Een smiley voor de zekerheid
Er staan twee kinderen bij de voordeur op me te wachten. Een jongen van elf en zijn zusje van acht. Een beetje hieper-de-pieper zijn ze, zoals kinderen dat kunnen richting visite, bij het vieren van een verjaardag bijvoorbeeld. Ik ben hier echter omdat hun vader is overleden en ik vandaag nog een paar details ga bespreken met hun moeder over de afscheidsplechtigheid.
Ze komen er bij zitten aan de tafel en ze praten: veel. We hebben het over dat papa er nu heel anders uitziet, een beetje als een pop. Of als een mummie. Ze vertellen me over een film waarin een mummie weer tot leven kwam. ‘Maar dat kan bij papa niet……………?’ Ik denk een heel stil, tegen beter weten in, vraagteken te horen achter deze zin en kan niet anders dan bevestigen: ‘Nee meis, dat kan niet.’
Hij heeft een gedichtje gemaakt voor zijn papa en wil dat tijdens de afscheidsdienst voorlezen. Zijn zusje zal naast hem staan en de laatste zin zeggen. Of invallen als het hem toch niet lukt. Ik zeg hen hoe dapper ik dat vind. We praten over dat er veel mensen zullen zijn en hoe dat dan is in zo’n aula – ‘Wat is eigenlijk een aula?’- ‘Ongeveer net als een spreekbeurt dus.’ concludeert hij na mijn uitleg. ‘Weet je wat je kunt doen als je het toch een beetje eng vind, of als je bijna moet huilen?’ zeg ik en hij kijkt me aan. ‘Achterin de zaal is een deur, als je daar in gedachten een gezichtje op tekent dan vertel je wat je wilt zeggen aan dat poppetje.’ vervolg ik. ‘Dan doe ik een smiley.’ Hij zegt het met een grote glimlach.

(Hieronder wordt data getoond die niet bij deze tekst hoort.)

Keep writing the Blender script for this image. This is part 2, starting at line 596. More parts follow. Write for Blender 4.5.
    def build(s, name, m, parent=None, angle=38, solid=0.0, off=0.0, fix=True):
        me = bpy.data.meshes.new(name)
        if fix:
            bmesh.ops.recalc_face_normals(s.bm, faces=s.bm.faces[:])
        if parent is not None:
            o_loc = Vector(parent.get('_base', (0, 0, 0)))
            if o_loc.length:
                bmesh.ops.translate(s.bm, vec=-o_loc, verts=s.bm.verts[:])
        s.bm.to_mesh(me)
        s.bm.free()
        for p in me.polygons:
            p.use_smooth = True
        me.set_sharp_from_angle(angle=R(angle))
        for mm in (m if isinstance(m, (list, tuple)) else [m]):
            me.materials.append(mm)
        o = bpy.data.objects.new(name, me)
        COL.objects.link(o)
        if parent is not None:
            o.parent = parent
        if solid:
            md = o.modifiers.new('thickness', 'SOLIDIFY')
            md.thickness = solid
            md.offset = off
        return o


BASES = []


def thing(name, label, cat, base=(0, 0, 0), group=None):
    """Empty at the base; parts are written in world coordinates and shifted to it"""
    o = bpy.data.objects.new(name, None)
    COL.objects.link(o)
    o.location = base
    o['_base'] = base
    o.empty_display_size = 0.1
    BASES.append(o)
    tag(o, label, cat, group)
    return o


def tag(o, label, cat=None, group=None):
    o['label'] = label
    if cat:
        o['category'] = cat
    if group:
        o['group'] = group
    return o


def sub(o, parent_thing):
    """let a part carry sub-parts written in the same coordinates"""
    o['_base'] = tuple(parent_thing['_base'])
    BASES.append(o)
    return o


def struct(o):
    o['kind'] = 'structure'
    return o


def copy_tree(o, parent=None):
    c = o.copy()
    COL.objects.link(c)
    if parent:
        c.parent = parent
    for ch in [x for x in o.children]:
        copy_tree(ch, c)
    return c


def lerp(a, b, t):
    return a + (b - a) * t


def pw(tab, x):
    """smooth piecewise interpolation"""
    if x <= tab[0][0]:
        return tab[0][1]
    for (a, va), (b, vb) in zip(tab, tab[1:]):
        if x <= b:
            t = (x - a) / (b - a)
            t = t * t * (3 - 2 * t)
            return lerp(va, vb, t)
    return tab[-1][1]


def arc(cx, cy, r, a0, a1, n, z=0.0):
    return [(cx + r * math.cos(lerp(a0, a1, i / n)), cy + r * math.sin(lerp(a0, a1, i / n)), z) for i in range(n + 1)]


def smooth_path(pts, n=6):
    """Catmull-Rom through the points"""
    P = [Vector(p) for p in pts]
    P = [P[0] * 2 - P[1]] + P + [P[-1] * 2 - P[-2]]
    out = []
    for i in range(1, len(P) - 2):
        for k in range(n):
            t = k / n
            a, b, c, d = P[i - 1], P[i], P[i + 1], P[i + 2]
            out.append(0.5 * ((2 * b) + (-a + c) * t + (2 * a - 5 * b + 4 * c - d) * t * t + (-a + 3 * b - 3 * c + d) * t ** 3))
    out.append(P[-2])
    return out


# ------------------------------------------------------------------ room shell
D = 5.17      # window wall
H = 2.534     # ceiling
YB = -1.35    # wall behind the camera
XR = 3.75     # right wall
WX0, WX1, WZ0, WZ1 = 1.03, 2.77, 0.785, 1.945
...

Drie dagen later is de afscheidsdienst. Als ze samen op het opstapje voor het katheder staan kijk ik naar deze twee prachtige, op een bepaalde manier nog zo onbevangen kinderen. Ik zeg in mijn hoofd iedere zin mee. Moet een paar keer slikken. Dan besluit ik om in gedachten toch een smiley te tekenen op de deur die zich recht tegenover mij bevindt, gewoon voor de zekerheid.